_Task statement_. Word for word, restate every line of the material.

== Data segment

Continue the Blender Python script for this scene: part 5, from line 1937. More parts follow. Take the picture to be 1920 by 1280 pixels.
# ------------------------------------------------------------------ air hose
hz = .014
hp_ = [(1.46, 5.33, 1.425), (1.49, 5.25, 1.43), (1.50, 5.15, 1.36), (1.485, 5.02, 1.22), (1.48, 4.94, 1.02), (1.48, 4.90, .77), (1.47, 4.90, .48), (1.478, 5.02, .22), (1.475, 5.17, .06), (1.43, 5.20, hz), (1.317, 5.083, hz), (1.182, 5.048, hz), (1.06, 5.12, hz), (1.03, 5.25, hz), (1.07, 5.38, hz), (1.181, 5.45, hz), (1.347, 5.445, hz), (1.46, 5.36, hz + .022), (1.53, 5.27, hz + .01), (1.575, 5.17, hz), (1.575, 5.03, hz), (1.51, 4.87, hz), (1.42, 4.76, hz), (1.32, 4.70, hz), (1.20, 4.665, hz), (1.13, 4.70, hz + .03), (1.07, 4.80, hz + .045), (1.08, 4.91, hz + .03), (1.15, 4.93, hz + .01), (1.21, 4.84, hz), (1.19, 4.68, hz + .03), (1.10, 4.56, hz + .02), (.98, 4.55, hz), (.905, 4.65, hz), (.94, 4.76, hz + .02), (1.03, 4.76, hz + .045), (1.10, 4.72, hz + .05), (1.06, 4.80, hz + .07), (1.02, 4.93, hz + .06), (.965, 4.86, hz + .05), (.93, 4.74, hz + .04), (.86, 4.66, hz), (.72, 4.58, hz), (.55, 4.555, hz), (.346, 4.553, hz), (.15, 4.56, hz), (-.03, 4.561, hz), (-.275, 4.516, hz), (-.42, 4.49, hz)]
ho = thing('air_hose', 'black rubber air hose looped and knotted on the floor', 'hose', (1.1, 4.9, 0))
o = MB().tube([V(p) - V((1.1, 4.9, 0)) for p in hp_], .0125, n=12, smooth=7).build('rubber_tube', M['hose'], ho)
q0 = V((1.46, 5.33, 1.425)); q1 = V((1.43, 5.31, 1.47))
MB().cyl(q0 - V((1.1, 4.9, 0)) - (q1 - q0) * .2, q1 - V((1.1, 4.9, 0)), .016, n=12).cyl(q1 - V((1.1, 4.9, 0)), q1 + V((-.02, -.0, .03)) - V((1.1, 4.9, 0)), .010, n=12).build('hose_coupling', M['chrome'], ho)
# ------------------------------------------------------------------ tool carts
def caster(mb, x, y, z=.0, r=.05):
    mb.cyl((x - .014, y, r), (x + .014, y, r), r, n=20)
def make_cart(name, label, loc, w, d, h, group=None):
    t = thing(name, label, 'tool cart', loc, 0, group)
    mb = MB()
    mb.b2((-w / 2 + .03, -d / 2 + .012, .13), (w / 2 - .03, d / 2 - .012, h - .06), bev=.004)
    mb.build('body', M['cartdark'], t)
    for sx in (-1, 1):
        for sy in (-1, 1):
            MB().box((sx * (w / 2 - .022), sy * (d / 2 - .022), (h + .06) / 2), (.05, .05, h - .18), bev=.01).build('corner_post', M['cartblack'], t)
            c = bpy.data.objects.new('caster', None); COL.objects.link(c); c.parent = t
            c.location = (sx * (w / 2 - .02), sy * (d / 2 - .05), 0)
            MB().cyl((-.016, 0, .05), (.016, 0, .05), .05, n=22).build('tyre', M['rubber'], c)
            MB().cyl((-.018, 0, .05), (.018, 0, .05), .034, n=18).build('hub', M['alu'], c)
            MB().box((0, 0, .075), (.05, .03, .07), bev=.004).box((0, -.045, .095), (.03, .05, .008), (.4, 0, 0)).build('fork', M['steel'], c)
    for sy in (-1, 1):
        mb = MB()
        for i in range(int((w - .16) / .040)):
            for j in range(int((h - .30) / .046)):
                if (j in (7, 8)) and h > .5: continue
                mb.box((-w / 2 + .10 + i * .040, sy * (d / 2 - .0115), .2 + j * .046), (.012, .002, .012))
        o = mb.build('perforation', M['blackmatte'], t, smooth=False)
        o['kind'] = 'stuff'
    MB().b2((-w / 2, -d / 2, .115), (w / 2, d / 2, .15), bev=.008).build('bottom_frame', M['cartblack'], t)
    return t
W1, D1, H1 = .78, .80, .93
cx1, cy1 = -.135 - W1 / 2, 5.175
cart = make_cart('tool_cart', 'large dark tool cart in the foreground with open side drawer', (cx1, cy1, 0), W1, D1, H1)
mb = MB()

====

_Final result_.
Continue the Blender Python script for this scene: part 5, from line 1937. More parts follow. Take the picture to be 1920 by 1280 pixels.
# ------------------------------------------------------------------ air hose
hz = .014
hp_ = [(1.46, 5.33, 1.425), (1.49, 5.25, 1.43), (1.50, 5.15, 1.36), (1.485, 5.02, 1.22), (1.48, 4.94, 1.02), (1.48, 4.90, .77), (1.47, 4.90, .48), (1.478, 5.02, .22), (1.475, 5.17, .06), (1.43, 5.20, hz), (1.317, 5.083, hz), (1.182, 5.048, hz), (1.06, 5.12, hz), (1.03, 5.25, hz), (1.07, 5.38, hz), (1.181, 5.45, hz), (1.347, 5.445, hz), (1.46, 5.36, hz + .022), (1.53, 5.27, hz + .01), (1.575, 5.17, hz), (1.575, 5.03, hz), (1.51, 4.87, hz), (1.42, 4.76, hz), (1.32, 4.70, hz), (1.20, 4.665, hz), (1.13, 4.70, hz + .03), (1.07, 4.80, hz + .045), (1.08, 4.91, hz + .03), (1.15, 4.93, hz + .01), (1.21, 4.84, hz), (1.19, 4.68, hz + .03), (1.10, 4.56, hz + .02), (.98, 4.55, hz), (.905, 4.65, hz), (.94, 4.76, hz + .02), (1.03, 4.76, hz + .045), (1.10, 4.72, hz + .05), (1.06, 4.80, hz + .07), (1.02, 4.93, hz + .06), (.965, 4.86, hz + .05), (.93, 4.74, hz + .04), (.86, 4.66, hz), (.72, 4.58, hz), (.55, 4.555, hz), (.346, 4.553, hz), (.15, 4.56, hz), (-.03, 4.561, hz), (-.275, 4.516, hz), (-.42, 4.49, hz)]
ho = thing('air_hose', 'black rubber air hose looped and knotted on the floor', 'hose', (1.1, 4.9, 0))
o = MB().tube([V(p) - V((1.1, 4.9, 0)) for p in hp_], .0125, n=12, smooth=7).build('rubber_tube', M['hose'], ho)
q0 = V((1.46, 5.33, 1.425)); q1 = V((1.43, 5.31, 1.47))
MB().cyl(q0 - V((1.1, 4.9, 0)) - (q1 - q0) * .2, q1 - V((1.1, 4.9, 0)), .016, n=12).cyl(q1 - V((1.1, 4.9, 0)), q1 + V((-.02, -.0, .03)) - V((1.1, 4.9, 0)), .010, n=12).build('hose_coupling', M['chrome'], ho)
# ------------------------------------------------------------------ tool carts
def caster(mb, x, y, z=.0, r=.05):
    mb.cyl((x - .014, y, r), (x + .014, y, r), r, n=20)
def make_cart(name, label, loc, w, d, h, group=None):
    t = thing(name, label, 'tool cart', loc, 0, group)
    mb = MB()
    mb.b2((-w / 2 + .03, -d / 2 + .012, .13), (w / 2 - .03, d / 2 - .012, h - .06), bev=.004)
    mb.build('body', M['cartdark'], t)
    for sx in (-1, 1):
        for sy in (-1, 1):
            MB().box((sx * (w / 2 - .022), sy * (d / 2 - .022), (h + .06) / 2), (.05, .05, h - .18), bev=.01).build('corner_post', M['cartblack'], t)
            c = bpy.data.objects.new('caster', None); COL.objects.link(c); c.parent = t
            c.location = (sx * (w / 2 - .02), sy * (d / 2 - .05), 0)
            MB().cyl((-.016, 0, .05), (.016, 0, .05), .05, n=22).build('tyre', M['rubber'], c)
            MB().cyl((-.018, 0, .05), (.018, 0, .05), .034, n=18).build('hub', M['alu'], c)
            MB().box((0, 0, .075), (.05, .03, .07), bev=.004).box((0, -.045, .095), (.03, .05, .008), (.4, 0, 0)).build('fork', M['steel'], c)
    for sy in (-1, 1):
        mb = MB()
        for i in range(int((w - .16) / .040)):
            for j in range(int((h - .30) / .046)):
                if (j in (7, 8)) and h > .5: continue
                mb.box((-w / 2 + .10 + i * .040, sy * (d / 2 - .0115), .2 + j * .046), (.012, .002, .012))
        o = mb.build('perforation', M['blackmatte'], t, smooth=False)
        o['kind'] = 'stuff'
    MB().b2((-w / 2, -d / 2, .115), (w / 2, d / 2, .15), bev=.008).build('bottom_frame', M['cartblack'], t)
    return t
W1, D1, H1 = .78, .80, .93
cx1, cy1 = -.135 - W1 / 2, 5.175
cart = make_cart('tool_cart', 'large dark tool cart in the foreground with open side drawer', (cx1, cy1, 0), W1, D1, H1)
mb = MB()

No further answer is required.